Source excerpt

## begin

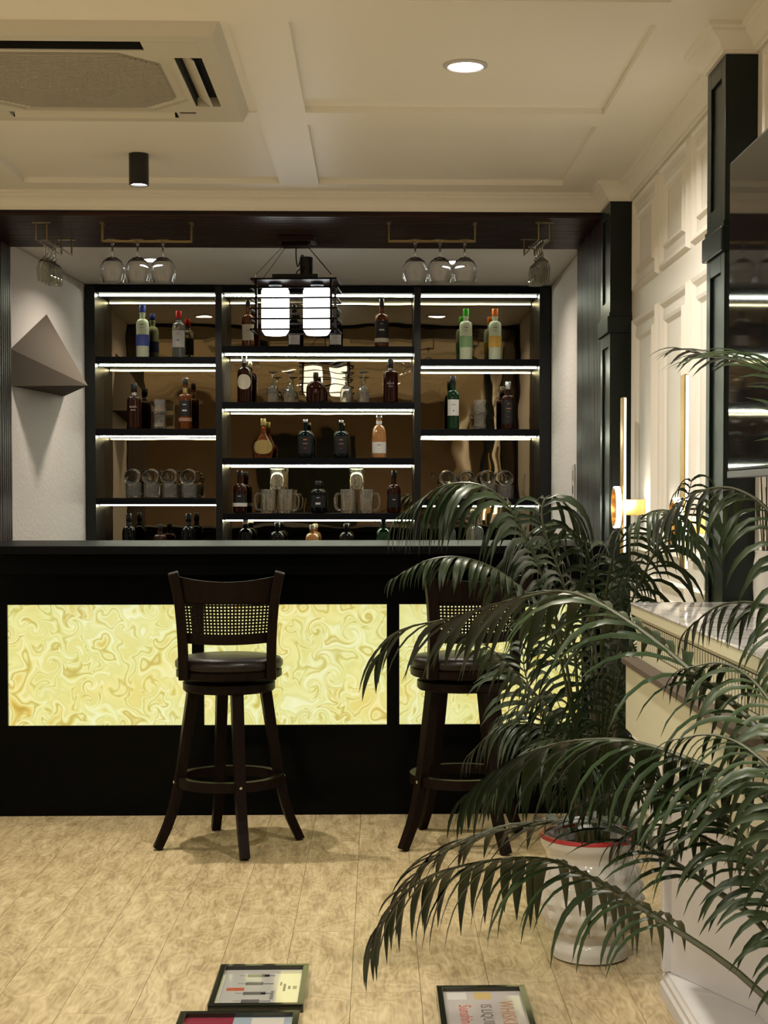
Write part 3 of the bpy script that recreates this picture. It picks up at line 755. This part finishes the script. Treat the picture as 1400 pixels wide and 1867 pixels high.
MB().box(-LW/2, LW/2, -LD/2, LD/2, -.008, 0).build('top_board', M['walnut'], t, bevel=.001)
for i in range(1, 6):
    z = -LH*i/5.0
    for sy in (-1, 1): MB().box(-LW/2, LW/2, sy*LD/2-.004, sy*LD/2+.004, z, z+.007).build('slat', M['walnut'], t)
    for sx in (-1, 1): MB().box(sx*LW/2-.004, sx*LW/2+.004, -LD/2+.005, LD/2-.005, z, z+.007).build('slat', M['walnut'], t)
for sx in (-1, 1):
    MB().lathe([(.026, -.009), (.030, -.020), (.018, -.030)], 20, c=(sx*.092, 0, 0)).build('socket', M['blackmetal'], t, smooth=True)
    sh = MB().lathe([(.022, -.0305), (.055, -.034), (.061, -.045), (.061, -LH+.012), (.056, -LH+.002), (.046, -LH-.012), (.0005, -LH-.012)], 28, c=(sx*.092, 0, 0))
    sh.build('shade', M['shade'], t, smooth=40)
MB().box(-.10, .10, -.045, .045, .0005, .024).build('driver_box', M['blackmetal'], t, bevel=.002)
MB().lathe([(.029, .0245), (.029, .100), (.026, .102), (.0005, .102)], 24, c=(.045, 0, 0)).build('canister', M['blackmetal'], t, smooth=40)
MB().tube(spline([(.0, 0, zc), (.0, 0, zc-.05), (.008, 0, zc-.09), (.025, -.005, .110), (.035, 0, .100)], 14), .003, 6).build('cord', M['blackmetal'], t, smooth=True)
MB().tube(spline([(.045, -.030, .055), (.03, -.038, .05), (.01, -.04, .035), (.005, -.035, .022)], 8), .003, 6).build('cord', M['blackmetal'], t, smooth=True)

# ------------------------------------------------------------------ angular plaster pyramid on the alcove wall, light switch
def wallx(y): return -1.682 + (AXL+1.682)*(y-YS1)/(YU-YS1) + .001
def onwall(px, py):
    y = 7.5
    for _ in range(30): y = at(px, py, X=wallx(y)).y*.5 + y*.5
    return Vector((wallx(y), y, at(px, py, Y=y).z))
T = at(160, 703, Y=7.55); A = onwall(85, 573); E_ = onwall(118, 722)
yb = YS1+.012; B = Vector((wallx(yb), yb, at(14, 636, Y=yb).z)); Cc = Vector((wallx(yb), yb, at(16, 704, Y=yb).z))
MB().add([A, B, Cc, E_, T], [(0, 1, 4), (1, 2, 4), (2, 3, 4), (3, 0, 4), (0, 3, 2, 1)]).build('wall_pyramid', M['taupe'], None, label='brown angular pyramid block jutting from the plaster wall', cat='wall decoration')
q = at(1047, 878, X=AXR); yy = q.y
t = thing('light_switch', 'cream light switch plate on the rough plaster wall', 'switch', (AXR, yy, q.z))
MB().box(-.008, -.0005, -.048, .048, -.085, .085).build('plate', M['switch'], t, bevel=.002)
MB().box(-.013, -.008, -.02, .02, .01, .055).build('rocker', M['switch'], t, bevel=.002)
MB().box(-.010, -.008, -.012, .012, -.06, -.02).build('socket_cover', M['bezel'], t)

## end

Short exercise
Restate the whole listing above exactly, except for its images.

Response to this task
Write part 3 of the bpy script that recreates this picture. It picks up at line 755. This part finishes the script. Treat the picture as 1400 pixels wide and 1867 pixels high.
MB().box(-LW/2, LW/2, -LD/2, LD/2, -.008, 0).build('top_board', M['walnut'], t, bevel=.001)
for i in range(1, 6):
    z = -LH*i/5.0
    for sy in (-1, 1): MB().box(-LW/2, LW/2, sy*LD/2-.004, sy*LD/2+.004, z, z+.007).build('slat', M['walnut'], t)
    for sx in (-1, 1): MB().box(sx*LW/2-.004, sx*LW/2+.004, -LD/2+.005, LD/2-.005, z, z+.007).build('slat', M['walnut'], t)
for sx in (-1, 1):
    MB().lathe([(.026, -.009), (.030, -.020), (.018, -.030)], 20, c=(sx*.092, 0, 0)).build('socket', M['blackmetal'], t, smooth=True)
    sh = MB().lathe([(.022, -.0305), (.055, -.034), (.061, -.045), (.061, -LH+.012), (.056, -LH+.002), (.046, -LH-.012), (.0005, -LH-.012)], 28, c=(sx*.092, 0, 0))
    sh.build('shade', M['shade'], t, smooth=40)
MB().box(-.10, .10, -.045, .045, .0005, .024).build('driver_box', M['blackmetal'], t, bevel=.002)
MB().lathe([(.029, .0245), (.029, .100), (.026, .102), (.0005, .102)], 24, c=(.045, 0, 0)).build('canister', M['blackmetal'], t, smooth=40)
MB().tube(spline([(.0, 0, zc), (.0, 0, zc-.05), (.008, 0, zc-.09), (.025, -.005, .110), (.035, 0, .100)], 14), .003, 6).build('cord', M['blackmetal'], t, smooth=True)
MB().tube(spline([(.045, -.030, .055), (.03, -.038, .05), (.01, -.04, .035), (.005, -.035, .022)], 8), .003, 6).build('cord', M['blackmetal'], t, smooth=True)

# ------------------------------------------------------------------ angular plaster pyramid on the alcove wall, light switch
def wallx(y): return -1.682 + (AXL+1.682)*(y-YS1)/(YU-YS1) + .001
def onwall(px, py):
    y = 7.5
    for _ in range(30): y = at(px, py, X=wallx(y)).y*.5 + y*.5
    return Vector((wallx(y), y, at(px, py, Y=y).z))
T = at(160, 703, Y=7.55); A = onwall(85, 573); E_ = onwall(118, 722)
yb = YS1+.012; B = Vector((wallx(yb), yb, at(14, 636, Y=yb).z)); Cc = Vector((wallx(yb), yb, at(16, 704, Y=yb).z))
MB().add([A, B, Cc, E_, T], [(0, 1, 4), (1, 2, 4), (2, 3, 4), (3, 0, 4), (0, 3, 2, 1)]).build('wall_pyramid', M['taupe'], None, label='brown angular pyramid block jutting from the plaster wall', cat='wall decoration')
q = at(1047, 878, X=AXR); yy = q.y
t = thing('light_switch', 'cream light switch plate on the rough plaster wall', 'switch', (AXR, yy, q.z))
MB().box(-.008, -.0005, -.048, .048, -.085, .085).build('plate', M['switch'], t, bevel=.002)
MB().box(-.013, -.008, -.02, .02, .01, .055).build('rocker', M['switch'], t, bevel=.002)
MB().box(-.010, -.008, -.012, .012, -.06, -.02).build('socket_cover', M['bezel'], t)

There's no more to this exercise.